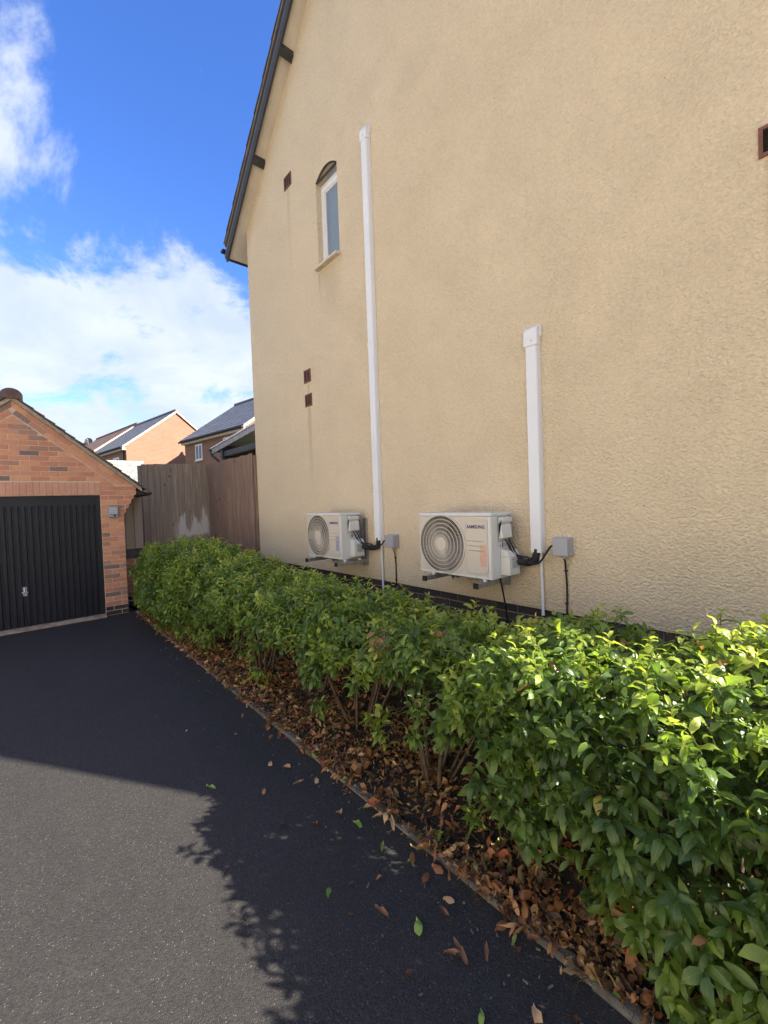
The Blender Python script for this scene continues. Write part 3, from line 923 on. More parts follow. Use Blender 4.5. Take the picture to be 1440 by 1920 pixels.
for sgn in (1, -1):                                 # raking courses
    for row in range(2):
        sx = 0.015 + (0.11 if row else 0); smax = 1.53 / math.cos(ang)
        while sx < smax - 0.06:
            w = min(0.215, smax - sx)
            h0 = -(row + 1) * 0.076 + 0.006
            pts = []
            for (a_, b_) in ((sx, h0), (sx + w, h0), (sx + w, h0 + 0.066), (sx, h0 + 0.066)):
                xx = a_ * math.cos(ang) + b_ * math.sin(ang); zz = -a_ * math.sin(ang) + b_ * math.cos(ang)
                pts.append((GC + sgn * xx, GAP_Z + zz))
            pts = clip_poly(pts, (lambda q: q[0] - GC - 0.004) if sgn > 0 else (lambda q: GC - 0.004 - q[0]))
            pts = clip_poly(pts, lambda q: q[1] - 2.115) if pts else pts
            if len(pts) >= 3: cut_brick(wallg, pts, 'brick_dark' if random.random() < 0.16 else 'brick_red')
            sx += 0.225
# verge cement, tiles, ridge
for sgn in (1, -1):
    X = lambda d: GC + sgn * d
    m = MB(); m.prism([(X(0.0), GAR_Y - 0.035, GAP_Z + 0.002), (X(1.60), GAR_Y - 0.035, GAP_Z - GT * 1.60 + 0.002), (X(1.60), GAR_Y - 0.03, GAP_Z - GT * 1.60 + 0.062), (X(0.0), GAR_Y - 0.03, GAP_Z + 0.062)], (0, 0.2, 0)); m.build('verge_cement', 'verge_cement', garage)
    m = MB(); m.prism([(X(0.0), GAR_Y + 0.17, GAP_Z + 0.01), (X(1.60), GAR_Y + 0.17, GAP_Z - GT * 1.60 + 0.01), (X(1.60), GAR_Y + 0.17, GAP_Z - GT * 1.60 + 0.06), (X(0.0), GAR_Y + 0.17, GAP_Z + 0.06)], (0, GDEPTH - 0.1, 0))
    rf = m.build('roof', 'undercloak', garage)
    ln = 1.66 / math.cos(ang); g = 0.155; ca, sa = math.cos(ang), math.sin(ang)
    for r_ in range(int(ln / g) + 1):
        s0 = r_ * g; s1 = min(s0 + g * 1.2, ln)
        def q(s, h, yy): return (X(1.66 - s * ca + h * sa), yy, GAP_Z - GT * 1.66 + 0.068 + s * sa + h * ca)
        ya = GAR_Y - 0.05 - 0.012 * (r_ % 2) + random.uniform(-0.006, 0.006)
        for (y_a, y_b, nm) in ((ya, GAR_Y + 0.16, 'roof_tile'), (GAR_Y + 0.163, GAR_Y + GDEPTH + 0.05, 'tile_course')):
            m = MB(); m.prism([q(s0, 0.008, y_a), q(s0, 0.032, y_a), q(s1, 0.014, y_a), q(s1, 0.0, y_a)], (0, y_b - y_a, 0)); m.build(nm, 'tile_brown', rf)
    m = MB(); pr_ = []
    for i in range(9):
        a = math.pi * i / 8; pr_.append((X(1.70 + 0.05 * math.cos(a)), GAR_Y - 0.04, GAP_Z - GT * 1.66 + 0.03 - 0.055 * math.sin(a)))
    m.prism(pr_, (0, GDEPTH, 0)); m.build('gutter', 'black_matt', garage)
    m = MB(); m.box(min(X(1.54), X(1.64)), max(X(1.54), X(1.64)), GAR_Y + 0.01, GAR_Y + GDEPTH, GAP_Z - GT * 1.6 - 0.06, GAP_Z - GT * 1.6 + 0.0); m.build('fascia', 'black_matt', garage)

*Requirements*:
Are you able to set down all the lines above exactly, without any pictures?

*Solution to this problem*:
The Blender Python script for this scene continues. Write part 3, from line 923 on. More parts follow. Use Blender 4.5. Take the picture to be 1440 by 1920 pixels.
for sgn in (1, -1):                                 # raking courses
    for row in range(2):
        sx = 0.015 + (0.11 if row else 0); smax = 1.53 / math.cos(ang)
        while sx < smax - 0.06:
            w = min(0.215, smax - sx)
            h0 = -(row + 1) * 0.076 + 0.006
            pts = []
            for (a_, b_) in ((sx, h0), (sx + w, h0), (sx + w, h0 + 0.066), (sx, h0 + 0.066)):
                xx = a_ * math.cos(ang) + b_ * math.sin(ang); zz = -a_ * math.sin(ang) + b_ * math.cos(ang)
                pts.append((GC + sgn * xx, GAP_Z + zz))
            pts = clip_poly(pts, (lambda q: q[0] - GC - 0.004) if sgn > 0 else (lambda q: GC - 0.004 - q[0]))
            pts = clip_poly(pts, lambda q: q[1] - 2.115) if pts else pts
            if len(pts) >= 3: cut_brick(wallg, pts, 'brick_dark' if random.random() < 0.16 else 'brick_red')
            sx += 0.225
# verge cement, tiles, ridge
for sgn in (1, -1):
    X = lambda d: GC + sgn * d
    m = MB(); m.prism([(X(0.0), GAR_Y - 0.035, GAP_Z + 0.002), (X(1.60), GAR_Y - 0.035, GAP_Z - GT * 1.60 + 0.002), (X(1.60), GAR_Y - 0.03, GAP_Z - GT * 1.60 + 0.062), (X(0.0), GAR_Y - 0.03, GAP_Z + 0.062)], (0, 0.2, 0)); m.build('verge_cement', 'verge_cement', garage)
    m = MB(); m.prism([(X(0.0), GAR_Y + 0.17, GAP_Z + 0.01), (X(1.60), GAR_Y + 0.17, GAP_Z - GT * 1.60 + 0.01), (X(1.60), GAR_Y + 0.17, GAP_Z - GT * 1.60 + 0.06), (X(0.0), GAR_Y + 0.17, GAP_Z + 0.06)], (0, GDEPTH - 0.1, 0))
    rf = m.build('roof', 'undercloak', garage)
    ln = 1.66 / math.cos(ang); g = 0.155; ca, sa = math.cos(ang), math.sin(ang)
    for r_ in range(int(ln / g) + 1):
        s0 = r_ * g; s1 = min(s0 + g * 1.2, ln)
        def q(s, h, yy): return (X(1.66 - s * ca + h * sa), yy, GAP_Z - GT * 1.66 + 0.068 + s * sa + h * ca)
        ya = GAR_Y - 0.05 - 0.012 * (r_ % 2) + random.uniform(-0.006, 0.006)
        for (y_a, y_b, nm) in ((ya, GAR_Y + 0.16, 'roof_tile'), (GAR_Y + 0.163, GAR_Y + GDEPTH + 0.05, 'tile_course')):
            m = MB(); m.prism([q(s0, 0.008, y_a), q(s0, 0.032, y_a), q(s1, 0.014, y_a), q(s1, 0.0, y_a)], (0, y_b - y_a, 0)); m.build(nm, 'tile_brown', rf)
    m = MB(); pr_ = []
    for i in range(9):
        a = math.pi * i / 8; pr_.append((X(1.70 + 0.05 * math.cos(a)), GAR_Y - 0.04, GAP_Z - GT * 1.66 + 0.03 - 0.055 * math.sin(a)))
    m.prism(pr_, (0, GDEPTH, 0)); m.build('gutter', 'black_matt', garage)
    m = MB(); m.box(min(X(1.54), X(1.64)), max(X(1.54), X(1.64)), GAR_Y + 0.01, GAR_Y + GDEPTH, GAP_Z - GT * 1.6 - 0.06, GAP_Z - GT * 1.6 + 0.0); m.build('fascia', 'black_matt', garage)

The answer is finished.